Je n’ai pas fait de miracle. J’ai aussi fait des erreurs. Il m’est arrivé de vouloir aller trop vite et d’escamoter la convention collective que j’avais pourtant tellement défendue comme syndicaliste. Ça m’a pris plus d’énergie à corriger cette erreur que si j’avais fait la bonne chose au départ. J’ai parfois dû prendre des décisions difficiles, mais mon équipe savait dans quelle direction je voulais que nous allions et quel sens je proposais de donner à cette aventure. Je peux dire qu’il y avait de la confiance au sein de mon organisation, même chose avec les organismes de la communauté avec qui nous avons développé un partenariat. Un Conseil des partenaires, une instance démocratique, élective, représentant les 95 organismes du milieu et reliée directement au C.A. de l’établissement, en co-responsabilité populationnelle des trajectoires de service et dans la gestion des budgets de santé publique. Pas besoin de vous dire que la contre-réforme Barrette de 2015 a fait sauter cette structure « inutile » à ses yeux.
Durant tout ce parcours, je ne me suis jamais senti aussi près de la pratique du travail social.
Au final, un.e militant.e intègre, ça appelle le respect de tout le monde, même de la part de ses adversaires. Un directeur avec qui j’ai eu pendant une dizaine d’années de nombreux différends en tant que représentant syndical m’a dit un jour, alors qu’il prenait sa retraite : « on m’a souvent poignardé dans le dos, mais j’ai toujours su que ce n’était pas toi, car tu m’as toujours fait face et je t’en remercie ».
Pour moi c’est aussi pertinent de s’engager dans une institution que dans un organisme communautaire. Ce qui change c’est le contexte qui fait que l’on ajuste les stratégies et tactiques de lutte. Au final, on choisit le milieu où l’on va pratiquer selon ce que l’on préfère pour mille et une raisons.

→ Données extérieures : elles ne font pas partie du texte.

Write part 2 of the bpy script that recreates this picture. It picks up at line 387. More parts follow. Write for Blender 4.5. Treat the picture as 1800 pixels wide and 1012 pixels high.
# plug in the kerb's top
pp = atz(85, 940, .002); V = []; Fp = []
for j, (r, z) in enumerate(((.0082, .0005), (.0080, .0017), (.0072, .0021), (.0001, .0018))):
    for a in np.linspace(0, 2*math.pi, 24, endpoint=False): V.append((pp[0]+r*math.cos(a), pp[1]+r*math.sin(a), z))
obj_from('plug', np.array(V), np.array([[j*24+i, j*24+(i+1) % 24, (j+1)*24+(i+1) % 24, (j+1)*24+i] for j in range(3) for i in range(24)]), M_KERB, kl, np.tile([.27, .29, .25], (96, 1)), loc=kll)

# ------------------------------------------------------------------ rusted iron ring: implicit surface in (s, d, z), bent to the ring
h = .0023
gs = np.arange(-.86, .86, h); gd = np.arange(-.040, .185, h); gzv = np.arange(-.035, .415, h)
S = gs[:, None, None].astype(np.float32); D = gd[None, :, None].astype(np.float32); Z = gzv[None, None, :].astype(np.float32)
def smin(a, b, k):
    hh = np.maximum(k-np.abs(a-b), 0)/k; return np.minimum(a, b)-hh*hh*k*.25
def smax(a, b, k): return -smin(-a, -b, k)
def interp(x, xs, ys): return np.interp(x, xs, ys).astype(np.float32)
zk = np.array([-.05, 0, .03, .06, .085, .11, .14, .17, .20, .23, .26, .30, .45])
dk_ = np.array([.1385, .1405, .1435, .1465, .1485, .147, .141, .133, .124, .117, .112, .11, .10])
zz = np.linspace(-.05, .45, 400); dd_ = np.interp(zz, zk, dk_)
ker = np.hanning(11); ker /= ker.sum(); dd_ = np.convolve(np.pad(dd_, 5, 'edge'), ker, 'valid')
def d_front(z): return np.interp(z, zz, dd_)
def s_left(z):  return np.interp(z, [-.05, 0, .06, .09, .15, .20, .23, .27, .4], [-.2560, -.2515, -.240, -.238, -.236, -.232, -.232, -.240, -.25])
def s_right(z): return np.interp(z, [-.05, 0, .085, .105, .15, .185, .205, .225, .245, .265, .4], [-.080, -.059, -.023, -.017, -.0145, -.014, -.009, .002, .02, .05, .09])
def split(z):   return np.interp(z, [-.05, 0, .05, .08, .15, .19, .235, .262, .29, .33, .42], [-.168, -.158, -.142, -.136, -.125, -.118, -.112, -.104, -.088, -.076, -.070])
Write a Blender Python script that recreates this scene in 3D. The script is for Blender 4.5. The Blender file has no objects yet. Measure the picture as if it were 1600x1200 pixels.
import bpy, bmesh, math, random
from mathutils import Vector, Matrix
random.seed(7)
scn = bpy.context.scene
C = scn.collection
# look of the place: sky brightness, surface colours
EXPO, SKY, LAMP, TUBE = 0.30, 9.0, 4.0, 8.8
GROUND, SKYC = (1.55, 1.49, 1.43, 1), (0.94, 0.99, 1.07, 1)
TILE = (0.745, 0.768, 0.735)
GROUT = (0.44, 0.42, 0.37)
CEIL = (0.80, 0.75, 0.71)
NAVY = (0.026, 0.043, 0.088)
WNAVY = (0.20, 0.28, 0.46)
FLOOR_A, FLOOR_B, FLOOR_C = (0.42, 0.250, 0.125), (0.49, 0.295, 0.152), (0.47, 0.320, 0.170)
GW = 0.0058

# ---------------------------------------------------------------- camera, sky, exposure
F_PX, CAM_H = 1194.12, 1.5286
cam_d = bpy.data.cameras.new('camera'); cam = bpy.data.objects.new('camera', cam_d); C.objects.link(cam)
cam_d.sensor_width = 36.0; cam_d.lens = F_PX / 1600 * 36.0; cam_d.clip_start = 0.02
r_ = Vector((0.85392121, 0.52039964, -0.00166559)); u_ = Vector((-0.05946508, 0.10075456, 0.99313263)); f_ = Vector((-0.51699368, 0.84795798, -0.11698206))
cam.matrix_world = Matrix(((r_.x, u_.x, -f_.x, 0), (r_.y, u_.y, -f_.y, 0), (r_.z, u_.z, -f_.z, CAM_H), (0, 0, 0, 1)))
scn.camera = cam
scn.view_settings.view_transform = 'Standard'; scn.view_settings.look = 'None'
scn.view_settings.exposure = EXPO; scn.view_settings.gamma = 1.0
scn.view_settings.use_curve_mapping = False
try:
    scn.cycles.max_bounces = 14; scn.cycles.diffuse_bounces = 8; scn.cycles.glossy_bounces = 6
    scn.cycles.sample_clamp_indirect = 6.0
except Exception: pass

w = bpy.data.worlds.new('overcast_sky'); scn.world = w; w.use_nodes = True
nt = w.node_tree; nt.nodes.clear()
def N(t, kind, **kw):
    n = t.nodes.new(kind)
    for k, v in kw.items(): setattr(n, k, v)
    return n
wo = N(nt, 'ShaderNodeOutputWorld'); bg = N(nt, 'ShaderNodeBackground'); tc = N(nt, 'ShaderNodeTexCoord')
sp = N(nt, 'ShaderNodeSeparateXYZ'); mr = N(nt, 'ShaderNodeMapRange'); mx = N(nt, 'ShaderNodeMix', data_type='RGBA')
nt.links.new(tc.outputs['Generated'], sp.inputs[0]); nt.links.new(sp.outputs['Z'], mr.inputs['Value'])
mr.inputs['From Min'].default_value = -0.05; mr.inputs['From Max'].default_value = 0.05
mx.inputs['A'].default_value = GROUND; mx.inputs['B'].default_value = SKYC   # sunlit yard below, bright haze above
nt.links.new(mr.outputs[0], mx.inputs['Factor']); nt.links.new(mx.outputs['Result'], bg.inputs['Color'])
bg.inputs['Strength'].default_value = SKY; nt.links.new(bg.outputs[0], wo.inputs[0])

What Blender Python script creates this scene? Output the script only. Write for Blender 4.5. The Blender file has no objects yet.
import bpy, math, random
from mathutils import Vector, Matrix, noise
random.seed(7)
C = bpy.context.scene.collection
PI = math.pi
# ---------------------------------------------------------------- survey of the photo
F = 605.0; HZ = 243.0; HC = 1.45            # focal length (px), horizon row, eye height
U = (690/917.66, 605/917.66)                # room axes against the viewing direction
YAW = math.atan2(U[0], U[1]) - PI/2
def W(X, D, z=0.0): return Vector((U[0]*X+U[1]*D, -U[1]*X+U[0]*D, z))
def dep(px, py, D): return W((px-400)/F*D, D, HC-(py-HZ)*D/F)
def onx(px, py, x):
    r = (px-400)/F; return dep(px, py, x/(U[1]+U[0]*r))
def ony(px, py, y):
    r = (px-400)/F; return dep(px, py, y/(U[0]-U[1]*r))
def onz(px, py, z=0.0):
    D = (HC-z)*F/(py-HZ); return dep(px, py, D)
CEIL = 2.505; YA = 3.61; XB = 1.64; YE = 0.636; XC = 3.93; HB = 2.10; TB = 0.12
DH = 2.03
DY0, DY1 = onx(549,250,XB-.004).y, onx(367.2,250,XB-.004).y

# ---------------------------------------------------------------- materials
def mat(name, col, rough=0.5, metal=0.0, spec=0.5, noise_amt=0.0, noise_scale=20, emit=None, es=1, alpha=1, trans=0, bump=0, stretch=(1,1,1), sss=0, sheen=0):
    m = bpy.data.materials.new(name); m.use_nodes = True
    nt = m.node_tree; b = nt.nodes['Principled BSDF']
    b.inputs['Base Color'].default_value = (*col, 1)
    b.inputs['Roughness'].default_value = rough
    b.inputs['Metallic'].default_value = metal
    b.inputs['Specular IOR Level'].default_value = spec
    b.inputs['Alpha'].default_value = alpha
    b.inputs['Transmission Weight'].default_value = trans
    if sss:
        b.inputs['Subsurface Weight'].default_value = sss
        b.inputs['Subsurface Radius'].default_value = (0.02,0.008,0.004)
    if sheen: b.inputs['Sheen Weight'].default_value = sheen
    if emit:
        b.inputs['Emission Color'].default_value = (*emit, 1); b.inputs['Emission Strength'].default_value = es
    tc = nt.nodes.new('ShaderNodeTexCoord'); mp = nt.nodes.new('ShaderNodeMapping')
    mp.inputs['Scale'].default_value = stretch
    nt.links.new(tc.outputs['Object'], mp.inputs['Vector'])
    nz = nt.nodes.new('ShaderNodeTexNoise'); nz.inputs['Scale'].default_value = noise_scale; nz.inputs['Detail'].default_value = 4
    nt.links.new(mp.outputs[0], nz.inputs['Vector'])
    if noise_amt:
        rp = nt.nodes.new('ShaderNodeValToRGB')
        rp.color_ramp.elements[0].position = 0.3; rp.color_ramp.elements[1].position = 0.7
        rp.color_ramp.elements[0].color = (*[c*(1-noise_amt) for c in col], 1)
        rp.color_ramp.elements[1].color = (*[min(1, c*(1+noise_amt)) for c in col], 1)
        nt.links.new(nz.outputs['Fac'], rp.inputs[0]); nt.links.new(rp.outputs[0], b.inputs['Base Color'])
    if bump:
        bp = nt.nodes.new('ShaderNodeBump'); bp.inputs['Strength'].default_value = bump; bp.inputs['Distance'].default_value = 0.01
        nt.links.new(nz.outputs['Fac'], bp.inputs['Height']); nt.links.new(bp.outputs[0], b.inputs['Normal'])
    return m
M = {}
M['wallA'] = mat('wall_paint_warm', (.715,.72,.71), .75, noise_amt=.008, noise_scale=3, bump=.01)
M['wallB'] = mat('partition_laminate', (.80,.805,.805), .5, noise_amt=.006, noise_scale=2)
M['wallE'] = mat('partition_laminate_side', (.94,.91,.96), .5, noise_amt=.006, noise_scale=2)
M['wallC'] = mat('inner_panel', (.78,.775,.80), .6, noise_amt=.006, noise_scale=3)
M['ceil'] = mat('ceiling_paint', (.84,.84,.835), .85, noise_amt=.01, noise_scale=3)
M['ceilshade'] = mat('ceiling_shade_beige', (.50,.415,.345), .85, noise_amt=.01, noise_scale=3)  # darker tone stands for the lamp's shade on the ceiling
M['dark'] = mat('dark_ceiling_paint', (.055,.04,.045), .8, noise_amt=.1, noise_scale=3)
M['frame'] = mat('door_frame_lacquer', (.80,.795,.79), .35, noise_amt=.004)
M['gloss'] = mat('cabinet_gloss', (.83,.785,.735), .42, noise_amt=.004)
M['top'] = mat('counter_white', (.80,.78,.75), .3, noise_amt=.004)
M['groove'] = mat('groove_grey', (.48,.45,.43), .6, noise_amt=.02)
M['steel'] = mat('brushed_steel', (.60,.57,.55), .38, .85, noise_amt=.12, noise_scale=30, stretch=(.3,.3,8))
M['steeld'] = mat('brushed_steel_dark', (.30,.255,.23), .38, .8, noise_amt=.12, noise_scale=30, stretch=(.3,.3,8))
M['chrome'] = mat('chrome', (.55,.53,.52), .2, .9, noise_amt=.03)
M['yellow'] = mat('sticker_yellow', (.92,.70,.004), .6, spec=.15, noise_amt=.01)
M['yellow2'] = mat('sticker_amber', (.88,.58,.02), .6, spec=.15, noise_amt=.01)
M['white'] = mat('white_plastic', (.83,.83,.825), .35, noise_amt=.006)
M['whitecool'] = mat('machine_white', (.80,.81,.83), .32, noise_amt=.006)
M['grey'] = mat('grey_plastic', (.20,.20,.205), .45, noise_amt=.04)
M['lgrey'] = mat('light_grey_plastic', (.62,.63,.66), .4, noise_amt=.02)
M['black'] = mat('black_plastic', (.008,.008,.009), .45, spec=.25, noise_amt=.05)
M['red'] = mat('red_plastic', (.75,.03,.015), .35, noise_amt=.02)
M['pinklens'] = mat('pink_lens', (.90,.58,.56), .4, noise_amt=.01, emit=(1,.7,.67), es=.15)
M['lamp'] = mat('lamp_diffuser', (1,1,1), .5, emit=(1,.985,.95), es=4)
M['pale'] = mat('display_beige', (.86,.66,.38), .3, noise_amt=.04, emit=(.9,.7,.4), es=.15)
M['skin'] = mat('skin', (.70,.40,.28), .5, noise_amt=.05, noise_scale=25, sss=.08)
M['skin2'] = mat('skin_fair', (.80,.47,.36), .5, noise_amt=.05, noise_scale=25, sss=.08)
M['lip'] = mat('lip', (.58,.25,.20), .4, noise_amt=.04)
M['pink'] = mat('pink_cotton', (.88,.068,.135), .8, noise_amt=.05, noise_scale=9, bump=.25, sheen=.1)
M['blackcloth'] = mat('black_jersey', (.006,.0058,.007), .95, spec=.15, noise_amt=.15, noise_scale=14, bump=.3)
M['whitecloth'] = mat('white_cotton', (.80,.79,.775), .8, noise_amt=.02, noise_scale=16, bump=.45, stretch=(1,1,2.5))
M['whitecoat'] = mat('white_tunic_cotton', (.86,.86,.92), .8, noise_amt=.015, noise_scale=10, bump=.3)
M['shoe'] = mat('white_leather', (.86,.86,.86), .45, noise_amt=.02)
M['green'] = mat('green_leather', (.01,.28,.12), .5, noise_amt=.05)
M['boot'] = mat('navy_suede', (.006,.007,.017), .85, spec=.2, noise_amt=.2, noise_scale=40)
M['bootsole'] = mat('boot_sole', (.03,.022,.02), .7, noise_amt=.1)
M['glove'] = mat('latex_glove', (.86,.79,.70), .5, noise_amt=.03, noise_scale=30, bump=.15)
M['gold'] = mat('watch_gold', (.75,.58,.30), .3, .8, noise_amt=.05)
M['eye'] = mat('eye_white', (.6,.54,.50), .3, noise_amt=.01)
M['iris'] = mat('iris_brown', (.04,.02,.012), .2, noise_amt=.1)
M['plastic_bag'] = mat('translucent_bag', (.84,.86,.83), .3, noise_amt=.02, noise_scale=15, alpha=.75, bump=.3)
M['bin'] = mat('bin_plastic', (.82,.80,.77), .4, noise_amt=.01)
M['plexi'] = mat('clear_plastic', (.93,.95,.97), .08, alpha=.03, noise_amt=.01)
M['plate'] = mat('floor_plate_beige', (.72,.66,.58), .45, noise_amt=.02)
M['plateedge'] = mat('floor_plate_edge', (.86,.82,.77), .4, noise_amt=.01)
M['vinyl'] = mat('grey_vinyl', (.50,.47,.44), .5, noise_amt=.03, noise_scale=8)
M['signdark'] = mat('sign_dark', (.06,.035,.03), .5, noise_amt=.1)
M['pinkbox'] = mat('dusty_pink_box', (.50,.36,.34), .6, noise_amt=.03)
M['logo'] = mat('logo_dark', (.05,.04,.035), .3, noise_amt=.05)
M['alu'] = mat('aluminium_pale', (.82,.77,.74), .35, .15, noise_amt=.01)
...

On peut choisir de militer ou pas. Dans son milieu de travail ou pas. Et ça n’enlève rien ou n’ajoute rien à la qualité de notre travail ou de notre personne. Mais on est intègre ou on ne l’est pas. Point. Et dans les deux cas, il y a des conséquences à court, moyen et long terme, à être ou ne pas être intègre.
Je préfère de loin les conséquences, parfois souffrantes, mais combien satisfaisantes, de l’intégrité.
Pierre Dostie, travailleur social
Chargé de cours à l’Unité d’enseignement en travail social, UQAC
Ancien Directeur des clientèles en Dépendances, Santé mentale, Enfance-jeunesse-famille, et Santé publique au CSSS de Jonquière, Québec.
[1] Sur ce plan, je dirais que mes habiletés en travail social, et plus spécifiquement en intervention collective, m’ont été plus qu’utiles, notamment lors du processus de rassemblement et d’unification de la gauche québécoise qui a conduit à la fondation de Québec solidaire, et dans lequel j’ai été étroitement impliqué.